I was watching a talk by Rich Harris from the "You gotta love frontend" conference about reactivity and Svelte. As I said, my mind has been blown away a bit by it.
But it made me think.
All this talk of "reactivity done correctly". I've heard it all before.
Ruby is a direct descendant of Smalltalk. Smalltalk is known for being one of the original object-orientated languages.
But it's so much more.
It was part of the Xerox Parc machine that used pervasive networking. The Smalltalk environment was both the first proper Integrated Development Environment and the first proper Graphical User Interface (as using the computer also involved programming the computer - although because of Smalltalk's syntax it didn't look like programming). To locate a class (or instance) you would use a "browser window". A browser window that looks just like a NeXT file browser. The NeXT file browser is the direct ancestor of the Mac's Column View in the Finder. As well as being how you used an iPod when navigating through your albums and playlists.
Lisp people go on about the purity of functional programming. Well Smalltalk was pure. Everything was either an object or a message - there are only seven pieces of Smalltalk syntax and they are just punctuation. Everything else - class definition, method definition, operators, if statements and loops - they're all just sending different messages to the right object.
But Smalltalk also invented Model-View-Controller.
Rails claims to be Model-View-Controller, but it's nothing like Smalltalk's MVC. That's because Smalltalk had something called the "Dependency Protocol" built in to every object. You'll recognise it - it's now known as "Observable" or maybe “Reactive”. Any Smalltalk object can declare itself the dependent of another object, which means it will get notified when the target object updates. In effect, every object has event listeners and event handlers built in.
In Rails the Model sits in or near the database and represents your "application". The controller receives requests from the outside world, gathers up the relevant models, adjusts them if needed, then renders the relevant views and responses back to the caller.
In Smalltalk, the Model, once again, represents your application. But the controller only ever deals with inputs - mouse clicks, keyboard presses - and calls methods on the model it knows about. It knows nothing about views. Instead, any relevant views register themselves as dependents of the model, so when the model changes (whether because of a controller, or because of something else), the view get notified and redraws itself.

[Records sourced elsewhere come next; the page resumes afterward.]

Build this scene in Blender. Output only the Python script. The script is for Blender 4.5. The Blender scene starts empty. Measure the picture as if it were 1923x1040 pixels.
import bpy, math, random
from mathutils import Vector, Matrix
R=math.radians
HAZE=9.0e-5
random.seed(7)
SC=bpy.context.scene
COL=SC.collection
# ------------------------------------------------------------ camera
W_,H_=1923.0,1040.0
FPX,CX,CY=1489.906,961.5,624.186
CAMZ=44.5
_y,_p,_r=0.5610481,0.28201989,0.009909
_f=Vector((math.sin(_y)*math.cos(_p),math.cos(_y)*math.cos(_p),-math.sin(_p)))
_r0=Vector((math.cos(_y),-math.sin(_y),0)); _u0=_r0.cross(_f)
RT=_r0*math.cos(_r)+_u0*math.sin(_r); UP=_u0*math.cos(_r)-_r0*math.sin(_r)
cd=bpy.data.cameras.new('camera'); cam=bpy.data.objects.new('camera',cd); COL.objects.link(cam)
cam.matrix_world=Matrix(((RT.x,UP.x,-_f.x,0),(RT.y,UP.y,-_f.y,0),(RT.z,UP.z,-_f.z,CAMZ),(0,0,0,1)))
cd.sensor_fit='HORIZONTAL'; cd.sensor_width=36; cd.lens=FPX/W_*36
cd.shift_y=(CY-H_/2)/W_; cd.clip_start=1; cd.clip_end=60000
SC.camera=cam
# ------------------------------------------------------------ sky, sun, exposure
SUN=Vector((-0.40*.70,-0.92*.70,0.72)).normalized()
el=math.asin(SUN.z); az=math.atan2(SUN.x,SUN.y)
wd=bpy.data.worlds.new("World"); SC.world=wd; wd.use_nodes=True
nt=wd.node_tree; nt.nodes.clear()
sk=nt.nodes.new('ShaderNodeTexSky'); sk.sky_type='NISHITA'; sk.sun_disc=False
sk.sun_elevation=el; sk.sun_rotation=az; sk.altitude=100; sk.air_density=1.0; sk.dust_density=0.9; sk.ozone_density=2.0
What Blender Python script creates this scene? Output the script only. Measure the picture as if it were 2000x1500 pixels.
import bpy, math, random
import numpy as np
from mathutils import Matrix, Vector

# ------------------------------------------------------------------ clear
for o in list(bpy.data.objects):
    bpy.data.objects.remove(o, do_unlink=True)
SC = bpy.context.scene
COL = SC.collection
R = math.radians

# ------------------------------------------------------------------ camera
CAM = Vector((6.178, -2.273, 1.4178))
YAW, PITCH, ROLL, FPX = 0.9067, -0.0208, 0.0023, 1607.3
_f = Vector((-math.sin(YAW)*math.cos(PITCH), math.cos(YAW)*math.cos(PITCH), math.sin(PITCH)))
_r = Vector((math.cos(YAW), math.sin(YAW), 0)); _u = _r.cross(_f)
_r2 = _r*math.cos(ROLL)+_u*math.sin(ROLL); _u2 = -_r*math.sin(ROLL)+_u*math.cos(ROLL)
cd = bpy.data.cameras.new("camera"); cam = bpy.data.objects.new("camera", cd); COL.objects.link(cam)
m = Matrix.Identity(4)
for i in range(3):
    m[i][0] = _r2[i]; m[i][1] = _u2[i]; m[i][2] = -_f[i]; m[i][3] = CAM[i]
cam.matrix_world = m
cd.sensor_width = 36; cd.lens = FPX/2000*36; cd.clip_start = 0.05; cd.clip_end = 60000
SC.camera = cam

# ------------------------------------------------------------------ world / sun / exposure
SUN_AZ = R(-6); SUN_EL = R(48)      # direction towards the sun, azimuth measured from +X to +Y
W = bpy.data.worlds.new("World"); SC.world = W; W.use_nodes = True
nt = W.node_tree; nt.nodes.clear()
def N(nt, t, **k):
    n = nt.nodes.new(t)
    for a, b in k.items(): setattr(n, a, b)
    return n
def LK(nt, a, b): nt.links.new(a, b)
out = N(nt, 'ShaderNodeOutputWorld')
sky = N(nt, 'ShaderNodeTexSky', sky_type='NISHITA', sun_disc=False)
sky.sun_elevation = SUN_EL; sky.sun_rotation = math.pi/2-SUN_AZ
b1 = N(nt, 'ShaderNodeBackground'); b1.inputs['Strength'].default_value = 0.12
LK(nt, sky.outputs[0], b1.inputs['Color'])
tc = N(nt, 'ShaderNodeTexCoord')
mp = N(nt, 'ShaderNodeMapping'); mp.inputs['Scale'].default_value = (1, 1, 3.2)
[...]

Imagine a list of people rendered on-screen - there are ten people each represented by ten “Person” views. When the "Person 1 Model" is edited, it notifies its dependents - and the "Person 1 View", and only the "Person 1 View" redraws itself. The other people in the list were never notified, so they do not change. This is exactly the reactivity that Rich Harris is talking about in his talk about Sveltekit.
Rails' MVC is structured differently because Rails is a traditional request-response web-framework - whereas Smalltalk and Svelte are both client-side technologies - Smalltalk in a desktop environment, Svelte in a browser (or similar).
But we now have the pieces to do "true" MVC across the web.
We can send updates to the models without prompting a full page refresh using the technology FKA Ajax. Web-sockets allow our views to register themselves as dependents of models and receives notifications when they change. All that stuff is there. Couple that with Opal.rb or Ruby WASM and I think we might be able to build a framework that's as elegant as Svelte coupled with the joy of Ruby.
And now I've got something else to build, when I find the time!